Thursday, March 8, 2007

Happy 33

I have had Barolo on my radar for a couple months...
Not the wine, but the glittering northern italian inspired restaurant on Westlake and Virginia. The main object of my sensors has been Barolo's bar menu/happy hour duo. From 3 til 6:30 and 10 till close M-F the entire bar menu is half price. $14 bottles of red or white wine ($3.50 a glass), along with an ample offering of sub $7 dining choices. The bar menu is adorned with savory little italian morsels with a dab of refined exoticism. Warm baby octopus over garbonzo beans in port wine reduction, hanger steak in a Barolo sauce w/tiny potatoes, in-house made rigatoni in a veal/beef ragout, and tuna tartare are all offered in generous portioning.

I started with a glass of the house red (Salice Salentino Candido Riserva). For $3.50/glass this italian blend of Malavisa Nero and Negramaro grapes stood up for some recognition. Light and bright with red berry/cherry and almond notes followed up with some wood and spice. Surprisingly austere for such an inexpensive little table wine.

As an aside, while awaiting my dining compatriots, I indulged myself with some scotch. Not that an 18 yr. old Macallan is SOME scotch...actually it is SOME kinda scotch. Little or no heat, it tastes like you are drinking it straight from the sherry cask. Tempered with flavors of caramelized turbinado, smoke, and cherry pit, it was highly complex and just plain transcendant. The price was also transcendant, or at least somewhere up in the troposphere ($28/shot). Once a year treat...happy birthday to me.

After the dram I was desperately in need of some fortification. Still no friends, so I order the lentil and spelt soup. Solid, though not overly memorable. I loved the spelt. Like a barley, with a snappy little al dente texture it comingled with ribbons of spinach and lentils in a miso-reminicent broth. The soup gets a blue-collar style thumbs up for its utilitarianism.

Finally some partners in chyme arrive to keep me company. We order a trio: The baby octopus, some wild mushroom risotto and calamari. What can I say except that those baby octopi must have had a Michelin for a momma. Not so much rubbery as REALLY FREAKIN rubbery. Granted I expect a little bounce with the mini cephalopods but this was unacceptable. The reduction was very tasty though.

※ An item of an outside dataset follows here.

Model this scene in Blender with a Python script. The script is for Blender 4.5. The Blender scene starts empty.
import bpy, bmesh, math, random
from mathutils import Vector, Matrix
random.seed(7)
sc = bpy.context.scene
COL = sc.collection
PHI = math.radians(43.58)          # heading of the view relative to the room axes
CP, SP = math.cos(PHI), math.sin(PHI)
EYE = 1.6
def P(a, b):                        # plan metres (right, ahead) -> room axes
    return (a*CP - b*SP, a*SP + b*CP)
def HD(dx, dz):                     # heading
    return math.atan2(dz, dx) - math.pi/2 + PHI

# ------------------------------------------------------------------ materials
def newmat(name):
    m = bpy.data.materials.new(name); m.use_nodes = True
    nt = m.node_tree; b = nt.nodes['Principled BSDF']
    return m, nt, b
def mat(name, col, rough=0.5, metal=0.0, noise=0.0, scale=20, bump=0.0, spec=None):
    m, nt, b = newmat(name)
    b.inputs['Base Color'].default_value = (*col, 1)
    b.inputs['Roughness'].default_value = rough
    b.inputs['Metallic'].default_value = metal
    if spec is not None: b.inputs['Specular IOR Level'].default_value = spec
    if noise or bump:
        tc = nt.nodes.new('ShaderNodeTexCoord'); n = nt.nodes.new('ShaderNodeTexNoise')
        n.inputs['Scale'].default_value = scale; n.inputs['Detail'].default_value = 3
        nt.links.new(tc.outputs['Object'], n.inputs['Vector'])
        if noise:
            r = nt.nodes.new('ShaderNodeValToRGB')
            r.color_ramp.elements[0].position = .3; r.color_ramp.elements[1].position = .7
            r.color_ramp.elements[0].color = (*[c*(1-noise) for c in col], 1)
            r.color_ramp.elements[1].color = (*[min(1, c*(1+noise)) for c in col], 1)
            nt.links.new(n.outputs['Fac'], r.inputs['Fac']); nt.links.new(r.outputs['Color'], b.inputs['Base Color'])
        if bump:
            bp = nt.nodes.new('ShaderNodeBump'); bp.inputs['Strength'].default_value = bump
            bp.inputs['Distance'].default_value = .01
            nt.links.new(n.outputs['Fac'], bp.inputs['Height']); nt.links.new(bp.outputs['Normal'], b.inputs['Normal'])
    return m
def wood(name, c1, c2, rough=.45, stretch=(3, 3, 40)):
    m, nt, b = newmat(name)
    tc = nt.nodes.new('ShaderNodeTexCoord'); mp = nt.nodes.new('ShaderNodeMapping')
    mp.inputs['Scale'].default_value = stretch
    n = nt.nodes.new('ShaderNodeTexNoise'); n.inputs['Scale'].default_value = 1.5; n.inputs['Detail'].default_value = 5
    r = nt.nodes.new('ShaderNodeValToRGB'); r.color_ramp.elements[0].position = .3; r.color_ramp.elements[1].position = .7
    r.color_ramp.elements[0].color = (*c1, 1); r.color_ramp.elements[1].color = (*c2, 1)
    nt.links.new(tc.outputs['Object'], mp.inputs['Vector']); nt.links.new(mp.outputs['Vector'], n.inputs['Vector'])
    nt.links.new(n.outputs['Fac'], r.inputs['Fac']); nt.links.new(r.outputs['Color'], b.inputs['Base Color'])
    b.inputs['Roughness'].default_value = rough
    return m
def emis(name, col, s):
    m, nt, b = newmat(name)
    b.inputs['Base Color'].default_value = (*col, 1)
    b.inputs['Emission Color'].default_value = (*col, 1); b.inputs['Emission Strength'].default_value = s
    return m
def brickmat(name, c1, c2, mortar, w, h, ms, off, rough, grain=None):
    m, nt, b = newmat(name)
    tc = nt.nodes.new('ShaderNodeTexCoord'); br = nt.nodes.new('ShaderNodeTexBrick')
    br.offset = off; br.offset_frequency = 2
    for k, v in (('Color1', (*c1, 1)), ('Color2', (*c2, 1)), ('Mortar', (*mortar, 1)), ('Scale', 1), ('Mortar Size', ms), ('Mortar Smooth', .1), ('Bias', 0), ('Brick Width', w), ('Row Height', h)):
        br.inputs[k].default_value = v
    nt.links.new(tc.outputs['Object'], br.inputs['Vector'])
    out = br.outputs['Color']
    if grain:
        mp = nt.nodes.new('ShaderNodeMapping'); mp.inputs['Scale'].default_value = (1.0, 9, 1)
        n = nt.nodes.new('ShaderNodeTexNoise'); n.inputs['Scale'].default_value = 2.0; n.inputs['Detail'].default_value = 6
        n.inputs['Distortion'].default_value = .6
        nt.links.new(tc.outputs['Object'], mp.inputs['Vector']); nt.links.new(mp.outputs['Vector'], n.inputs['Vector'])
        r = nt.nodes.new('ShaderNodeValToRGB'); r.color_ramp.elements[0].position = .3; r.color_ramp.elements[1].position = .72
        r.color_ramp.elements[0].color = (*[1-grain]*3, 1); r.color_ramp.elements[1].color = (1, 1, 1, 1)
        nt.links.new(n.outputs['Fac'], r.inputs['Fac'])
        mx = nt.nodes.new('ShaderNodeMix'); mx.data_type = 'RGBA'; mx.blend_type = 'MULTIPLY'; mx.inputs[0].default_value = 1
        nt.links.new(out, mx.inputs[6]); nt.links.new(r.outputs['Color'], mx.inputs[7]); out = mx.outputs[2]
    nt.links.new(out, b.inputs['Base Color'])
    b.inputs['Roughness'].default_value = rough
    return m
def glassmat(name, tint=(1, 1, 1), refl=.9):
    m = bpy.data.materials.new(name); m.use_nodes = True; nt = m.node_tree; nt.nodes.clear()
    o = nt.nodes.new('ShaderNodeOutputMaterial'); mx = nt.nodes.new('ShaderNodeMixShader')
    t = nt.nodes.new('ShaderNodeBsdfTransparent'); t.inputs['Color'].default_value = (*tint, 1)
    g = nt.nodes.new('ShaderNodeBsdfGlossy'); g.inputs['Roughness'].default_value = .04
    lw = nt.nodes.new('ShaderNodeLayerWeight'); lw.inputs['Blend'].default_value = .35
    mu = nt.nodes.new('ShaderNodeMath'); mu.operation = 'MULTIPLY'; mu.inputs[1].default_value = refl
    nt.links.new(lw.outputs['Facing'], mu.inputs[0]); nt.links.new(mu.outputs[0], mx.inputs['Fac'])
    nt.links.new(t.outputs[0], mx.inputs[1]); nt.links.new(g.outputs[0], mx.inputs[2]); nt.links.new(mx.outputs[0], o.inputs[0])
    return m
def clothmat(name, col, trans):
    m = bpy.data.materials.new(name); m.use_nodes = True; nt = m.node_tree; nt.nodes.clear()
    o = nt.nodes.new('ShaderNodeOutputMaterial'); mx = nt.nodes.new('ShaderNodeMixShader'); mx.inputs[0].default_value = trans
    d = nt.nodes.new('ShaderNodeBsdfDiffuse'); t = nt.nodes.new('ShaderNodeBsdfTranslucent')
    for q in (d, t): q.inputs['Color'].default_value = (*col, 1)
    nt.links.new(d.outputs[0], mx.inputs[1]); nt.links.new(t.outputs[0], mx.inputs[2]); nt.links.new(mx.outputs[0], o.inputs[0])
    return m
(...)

Sage, raisinated port, and garlic almost made up for the octokids...almost. Risotto had definite truffle presence. Creamy well seasoned and stocked with nubs of porcini. Straightforward, simple, and well executed. The calamari was the standard, cornmeal dusted and flash fried. After the octopus though, these tender, feather-light rings of squid were a real treat. I must say that any of these apps at regular price would be a monumental dissappointment...half-price = half the expectation. I probably will not go back.